Wired memory (also called resident memory) stores kernel code and data structures that must never be paged out to disk. Applications, frameworks, and other user-level software cannot allocate wired memory. However, they can affect how much wired memory exists at any time. For example, an application that creates threads and ports implicitly allocates wired memory for the required kernel resources that are associated with them.
Table 2 lists some of the wired-memory costs for application-generated entities.
Code:
Table 2: Wired memory generated by user-level software
Resource Wired Memory Used by Kernel
-------- ---------------------------
Process 16 kilobytes
Thread blocked in a continuation5 kilobytes; blocked21 kilobytes
Mach port 116 bytes
Mapping 32 bytes
Library 2 kilobytes plus 200 bytes for each task that uses it
Memory region 160 bytes
Note: These measurements may change with each new release of the operating system. They are provided here to give you a rough estimate of the relative cost of system resource usage.
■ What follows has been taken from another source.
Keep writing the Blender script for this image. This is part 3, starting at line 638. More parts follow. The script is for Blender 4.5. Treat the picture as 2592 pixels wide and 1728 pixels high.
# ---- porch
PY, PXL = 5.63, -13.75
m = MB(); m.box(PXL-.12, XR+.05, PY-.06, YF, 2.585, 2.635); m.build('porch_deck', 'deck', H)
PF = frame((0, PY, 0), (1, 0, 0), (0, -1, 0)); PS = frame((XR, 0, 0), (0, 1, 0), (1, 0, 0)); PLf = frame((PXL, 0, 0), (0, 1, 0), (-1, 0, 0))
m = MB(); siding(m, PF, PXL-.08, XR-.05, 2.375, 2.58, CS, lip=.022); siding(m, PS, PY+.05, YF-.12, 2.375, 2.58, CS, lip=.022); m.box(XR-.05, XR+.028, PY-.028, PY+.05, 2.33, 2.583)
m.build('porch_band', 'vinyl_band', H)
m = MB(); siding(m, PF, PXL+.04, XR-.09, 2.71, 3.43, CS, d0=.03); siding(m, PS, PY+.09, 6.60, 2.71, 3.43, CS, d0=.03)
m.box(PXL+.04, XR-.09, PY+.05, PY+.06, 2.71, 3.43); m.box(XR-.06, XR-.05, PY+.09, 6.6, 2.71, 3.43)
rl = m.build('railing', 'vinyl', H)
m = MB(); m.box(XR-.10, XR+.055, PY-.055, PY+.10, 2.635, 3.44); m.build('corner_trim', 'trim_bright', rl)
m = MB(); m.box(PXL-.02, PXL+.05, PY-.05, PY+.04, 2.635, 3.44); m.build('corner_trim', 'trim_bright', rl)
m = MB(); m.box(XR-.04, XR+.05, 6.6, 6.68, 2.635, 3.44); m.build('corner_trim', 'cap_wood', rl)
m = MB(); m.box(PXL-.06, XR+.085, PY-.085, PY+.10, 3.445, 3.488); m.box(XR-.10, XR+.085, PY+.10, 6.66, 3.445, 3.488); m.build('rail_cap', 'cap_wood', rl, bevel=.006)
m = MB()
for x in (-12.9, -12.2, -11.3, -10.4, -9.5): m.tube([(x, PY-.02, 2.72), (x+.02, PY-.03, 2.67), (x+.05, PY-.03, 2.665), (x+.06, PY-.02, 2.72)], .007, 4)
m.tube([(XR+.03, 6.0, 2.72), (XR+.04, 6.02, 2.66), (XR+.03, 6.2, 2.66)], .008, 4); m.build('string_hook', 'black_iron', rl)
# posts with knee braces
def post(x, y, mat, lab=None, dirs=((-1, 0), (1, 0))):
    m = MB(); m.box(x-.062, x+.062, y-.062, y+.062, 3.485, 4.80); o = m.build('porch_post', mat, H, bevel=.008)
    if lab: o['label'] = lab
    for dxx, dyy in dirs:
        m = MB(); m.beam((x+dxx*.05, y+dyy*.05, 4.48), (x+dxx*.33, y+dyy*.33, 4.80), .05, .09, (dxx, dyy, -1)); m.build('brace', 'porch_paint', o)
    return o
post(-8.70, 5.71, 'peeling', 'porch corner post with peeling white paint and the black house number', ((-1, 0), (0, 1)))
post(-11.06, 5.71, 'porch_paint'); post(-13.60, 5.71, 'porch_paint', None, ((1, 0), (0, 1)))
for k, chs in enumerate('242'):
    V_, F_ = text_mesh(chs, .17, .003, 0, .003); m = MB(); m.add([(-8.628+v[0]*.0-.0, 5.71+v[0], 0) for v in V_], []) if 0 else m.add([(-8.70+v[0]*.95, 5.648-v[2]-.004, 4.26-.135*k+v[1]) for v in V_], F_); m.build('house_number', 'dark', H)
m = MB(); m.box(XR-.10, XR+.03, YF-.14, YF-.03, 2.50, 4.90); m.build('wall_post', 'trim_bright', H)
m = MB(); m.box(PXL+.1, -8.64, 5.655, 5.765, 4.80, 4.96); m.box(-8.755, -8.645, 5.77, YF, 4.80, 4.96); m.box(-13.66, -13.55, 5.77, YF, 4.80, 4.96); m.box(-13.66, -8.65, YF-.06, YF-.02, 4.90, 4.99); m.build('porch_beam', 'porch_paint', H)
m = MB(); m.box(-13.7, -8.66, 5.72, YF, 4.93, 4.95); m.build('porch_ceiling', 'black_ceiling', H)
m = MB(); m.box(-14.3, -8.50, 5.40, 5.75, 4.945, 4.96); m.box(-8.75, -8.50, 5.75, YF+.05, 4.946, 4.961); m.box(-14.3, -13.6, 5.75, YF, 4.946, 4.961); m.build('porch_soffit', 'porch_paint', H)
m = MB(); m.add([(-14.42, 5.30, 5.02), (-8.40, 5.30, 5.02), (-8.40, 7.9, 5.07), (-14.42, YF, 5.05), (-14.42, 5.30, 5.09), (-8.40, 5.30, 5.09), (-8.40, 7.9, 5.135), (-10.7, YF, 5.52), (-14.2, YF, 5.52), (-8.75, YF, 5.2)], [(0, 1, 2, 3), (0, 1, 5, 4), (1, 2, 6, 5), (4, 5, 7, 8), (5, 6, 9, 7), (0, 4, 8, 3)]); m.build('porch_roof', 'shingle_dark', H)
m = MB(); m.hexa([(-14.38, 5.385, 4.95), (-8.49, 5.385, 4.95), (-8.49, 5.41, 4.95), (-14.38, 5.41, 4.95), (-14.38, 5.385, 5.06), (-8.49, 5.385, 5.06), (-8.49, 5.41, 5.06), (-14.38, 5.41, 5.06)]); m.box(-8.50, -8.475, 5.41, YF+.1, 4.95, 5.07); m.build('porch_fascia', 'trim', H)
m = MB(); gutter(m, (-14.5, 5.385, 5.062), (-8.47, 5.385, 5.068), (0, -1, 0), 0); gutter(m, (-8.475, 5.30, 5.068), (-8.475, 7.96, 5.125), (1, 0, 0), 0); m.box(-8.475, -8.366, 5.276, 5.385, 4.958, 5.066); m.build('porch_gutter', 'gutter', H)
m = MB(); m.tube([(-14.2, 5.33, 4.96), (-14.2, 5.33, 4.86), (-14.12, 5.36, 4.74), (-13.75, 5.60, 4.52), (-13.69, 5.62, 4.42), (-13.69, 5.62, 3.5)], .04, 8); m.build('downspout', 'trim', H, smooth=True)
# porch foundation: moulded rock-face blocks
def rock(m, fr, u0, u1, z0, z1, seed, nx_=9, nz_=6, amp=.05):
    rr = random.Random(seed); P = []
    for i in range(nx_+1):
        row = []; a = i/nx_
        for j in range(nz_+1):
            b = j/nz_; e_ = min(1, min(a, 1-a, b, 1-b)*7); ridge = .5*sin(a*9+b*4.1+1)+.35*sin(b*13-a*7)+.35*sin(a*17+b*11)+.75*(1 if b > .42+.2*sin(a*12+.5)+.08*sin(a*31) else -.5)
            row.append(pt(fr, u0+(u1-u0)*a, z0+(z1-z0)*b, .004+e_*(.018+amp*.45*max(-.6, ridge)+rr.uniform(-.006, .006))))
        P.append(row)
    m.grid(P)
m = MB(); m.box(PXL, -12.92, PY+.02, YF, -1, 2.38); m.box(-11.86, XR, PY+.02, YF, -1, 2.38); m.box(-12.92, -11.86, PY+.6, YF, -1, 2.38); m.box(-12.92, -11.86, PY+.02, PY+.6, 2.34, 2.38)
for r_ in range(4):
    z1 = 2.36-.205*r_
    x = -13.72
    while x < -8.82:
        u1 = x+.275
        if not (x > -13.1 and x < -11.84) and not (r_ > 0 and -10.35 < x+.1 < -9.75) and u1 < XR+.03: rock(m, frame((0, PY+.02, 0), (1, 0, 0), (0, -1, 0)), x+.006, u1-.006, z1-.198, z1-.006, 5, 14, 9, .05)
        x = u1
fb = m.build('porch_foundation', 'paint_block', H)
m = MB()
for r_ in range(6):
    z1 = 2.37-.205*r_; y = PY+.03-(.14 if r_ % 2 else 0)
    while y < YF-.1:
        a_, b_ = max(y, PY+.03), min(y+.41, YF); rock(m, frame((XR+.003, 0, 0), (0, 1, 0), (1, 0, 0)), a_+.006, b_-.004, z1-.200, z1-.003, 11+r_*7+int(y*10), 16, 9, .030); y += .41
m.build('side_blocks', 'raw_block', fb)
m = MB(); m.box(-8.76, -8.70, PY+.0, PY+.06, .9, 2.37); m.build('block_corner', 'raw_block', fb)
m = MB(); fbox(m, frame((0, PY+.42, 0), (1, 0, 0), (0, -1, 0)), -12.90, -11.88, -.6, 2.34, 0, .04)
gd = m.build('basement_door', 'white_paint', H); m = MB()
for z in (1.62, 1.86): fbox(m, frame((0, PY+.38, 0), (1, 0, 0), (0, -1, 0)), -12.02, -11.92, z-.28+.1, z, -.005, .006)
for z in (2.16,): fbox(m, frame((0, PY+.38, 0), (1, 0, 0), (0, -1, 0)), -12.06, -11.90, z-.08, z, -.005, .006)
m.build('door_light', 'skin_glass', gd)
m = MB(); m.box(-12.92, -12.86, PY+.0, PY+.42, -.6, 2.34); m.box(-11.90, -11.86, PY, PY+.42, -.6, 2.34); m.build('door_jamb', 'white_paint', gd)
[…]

As you can see, every thread, process, and library contributes to the resident footprint of the system. In addition to your application using wired memory, however, the kernel itself requires wired memory for the following entities:
- VM objects
- the virtual memory buffer cache
- I/O buffer caches
- drivers
Wired data structures are also associated with the physical page and map tables used to store virtual-memory mapping information, Both of these entities scale with the amount of available physical memory. Consequently, when you add memory to a system, the amount of wired memory increases even if nothing else changes. When a computer is first booted into the Finder, with no other applications running, wired memory can consume approximately 14 megabytes of a 64 megabyte system and 17 megabytes of a 128 megabyte system.
Wired memory pages are not immediately moved back to the free list when they become invalid. Instead they are garbage collected when the free-page count falls below the threshold that triggers page out events.